Well, our movement into heavier/metal music is of extreme interest, even to me. Me and Evan have been metal heads since our pre-teen years; METALLICA is responsible for ALL of my musical upbringing, as they're the first group I got excited about when I was 12, and I felt they were MY music. Ever since, I've loved heavy music. But I was raised by a hippie mom, going to see GRATEFUL DEAD shows, etc., so when I got older I reconnected with that music from the '60s and '70s, and dug deeper, and my musical knowledge increased and I found the intersecting points between METALLICA and GRATEFUL DEAD; they are not exclusive worlds! And our recent tapping into the more proto-metal/heavy hard rock sounds has been a conscious decision to see how it all connects. Two years ago, we maybe would have flirted with doing something ‘metal,' be it a riff or drum part, but we hadn't created or understood the lattice to reach that place yet, so it was irrelevant and even silly to us. We needed to reconnect with more progressive rock roots, which begat the proto-metal, and then we found out how it could be done. It's all part of the “our band is a living experiment” vibe and how we are willing to see what happens when, for instance, after five years of being an instrumental band, I started singing while drumming, and then our music got heavier, and less improvisational. We just float and go where the seas take us, but I hope it's clear that we are not interested in ‘genre-hopping' or making our ‘metal record' or our ‘psych record'; we're just tapped into the aforementioned Krautrock vibe of ‘let's see what happens,' mix it up, change it up, take chances, and fucking go! I see major connections between the whole history of heavy music from '60s rock to thrash to prog to punk to psych to hard rock to hardcore to metal, and we're just digging in to all of this, and making some weird shit up!

At this point in time, as musicians, we must all take a serious yet humble look at what we do and realize that there is nothing ‘new' to be done; the only thing left is to creatively fuse ideas of what already is/was, and try to birth some new twist to rest on the shoulders of the musical giants who paved the way. We are making OUR sound, and maybe it ain't all ‘new,' but it's ‘ours,' and it changes and grows. Of course, we all wish it was 1972, and that progressive rock could fill an arena, and that people actually wanted to blow their minds every time they bought a new record, but these are darker times; fear has gripped everyone, and culture is an irrelevant term, and with all of this in mind, we just hope that our music can bring a beautiful experience to someone in a live or listening setting, and that is why we ride on, making this mysterious moon music, be it psychedelic/thrash/cosmic/space-rock/improv/jazz-rock boogie woogie oogie.

Your latest album is Blood Moon Riders on Holy Mountain. Was there a personnel change for this record?

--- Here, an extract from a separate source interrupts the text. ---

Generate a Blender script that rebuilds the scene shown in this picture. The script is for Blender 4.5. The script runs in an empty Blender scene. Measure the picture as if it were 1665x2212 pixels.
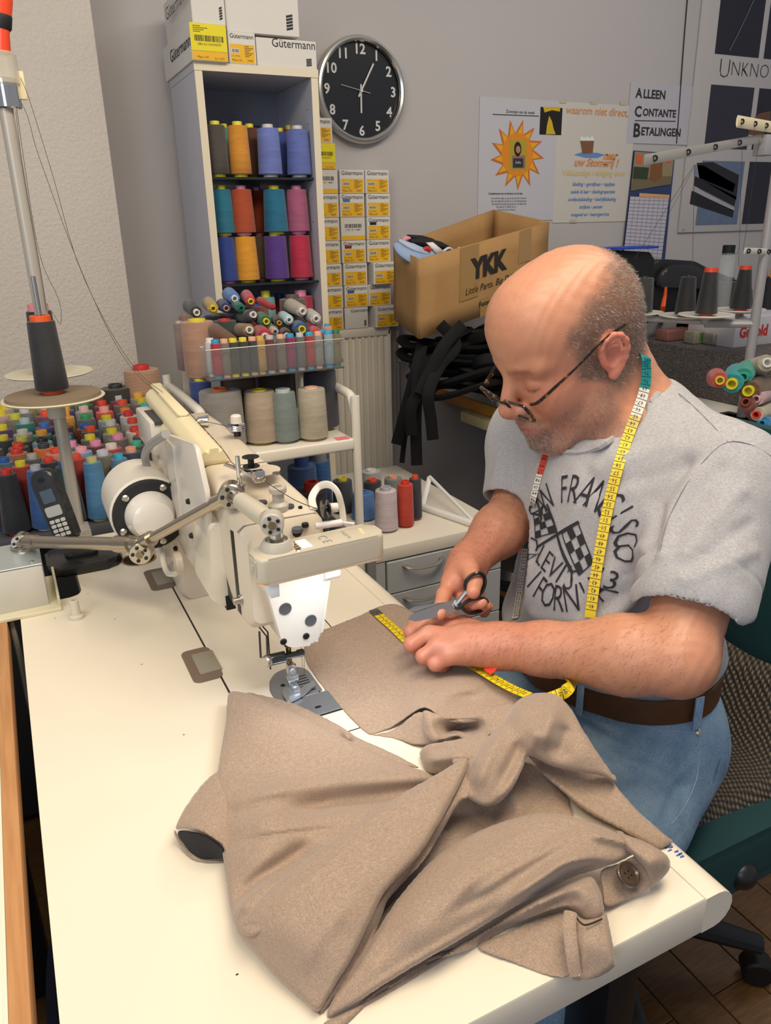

Well Blood Moon Riders came out in Jan 2009, but was recorded mainly in 2007, spilling over into '08 for overdubbs, etc. The lineup was me on drums, Evan Sobel on electric bass, and Ninni Morgia on electric guitar, and the music on this LP was basically what we had written with Ninni in the band during spring/summer '07. We ceased playing with Ninni in late fall of that year. This album is from when we were still an instrumental band, playing more improv and experimental psych/prog stuff. We love the LP, but it's not what we are doing now! Go buy it anyway, you'll love it!

What's next for La Otracina in terms of releases?

Well, I just released three new ones on my label Colour Sounds Recordings, the new tour EP Woven Wanderers and the CD-R version of Gardens Of Blackness, which came out on cassette on Digitalis last year, and the CD-R version of the Blood Moon Riders, which came out on Holy Mountain in January. Beyond these, we're in the studio finishing the album of music which we've been playing live for the past year. And beyond that, the ‘next' album is already three-fourths written and we're playing three of those tunes live right now, so we need to record and finish that one this coming fall/winter. There will probably be some more archival releases and vinyl versions of things, maybe some small tape releases, and a few comps including the next Galactic Zoo Dossier magazine and Bad Acid DVD.